House bill would strip taxpayer-funded retirement from corrupt state lawmakers
The bill adds extortion, perjury and racketeering to the list of offenses for which lawmakers would forfeit retirement and disability payments.
State lawmakers convicted on a variety of corruption charges would be ineligible to receive taxpayer-funded retirement benefits if a new bill becomes law in Columbus.

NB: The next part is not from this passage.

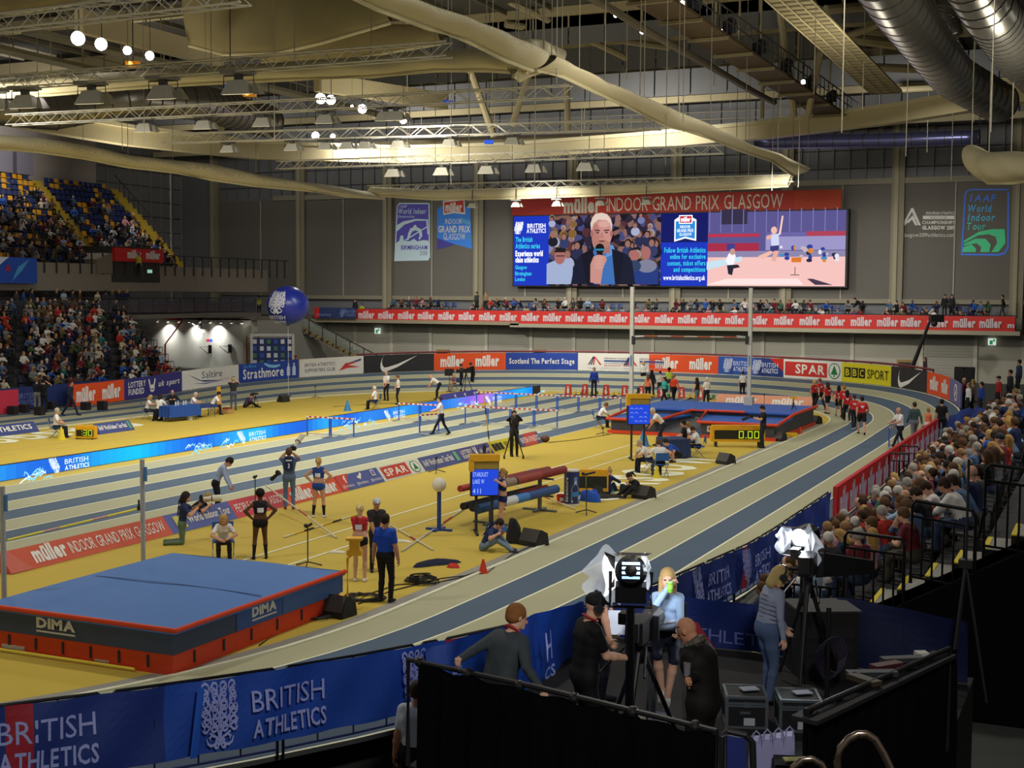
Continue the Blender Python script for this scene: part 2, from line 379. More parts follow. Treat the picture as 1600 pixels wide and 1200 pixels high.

The following offenses would result in forfeiture of a future retirement or disability benefit for public officials under House Bill 741:
- Extortion
- Perjury
- Racketeering
- Theft or bribery concerning programs receiving federal funds
- Interference with commerce by threats or violence in violation of the Hobbs Act
- Mail, wire and honest services fraud
The bill was filed just days after a unanimous vote to remove House Speaker Larry Householder from his leadership role, after he was charged and arrested by federal authorities for an alleged $60 million racketeering conspiracy.
“This legislation will hopefully set a precedent of holding public officials who misuse their power more accountable,” primary sponsor state Rep. Gayle Manning, R-North Ridgeville, said in a press release.
“Not only will it hold public officials more accountable, but it’s also about protecting the taxpayers. Their hard-earned money should not be paying for the benefits of an elected official who faces federal convictions.”
State Rep. Dave Greenspan, R-Westlake, is also a primary sponsor. The bill currently enjoys seven additional co-sponsors, including one Democrat: state Rep. Brigid Kelly, D-Cincinnati.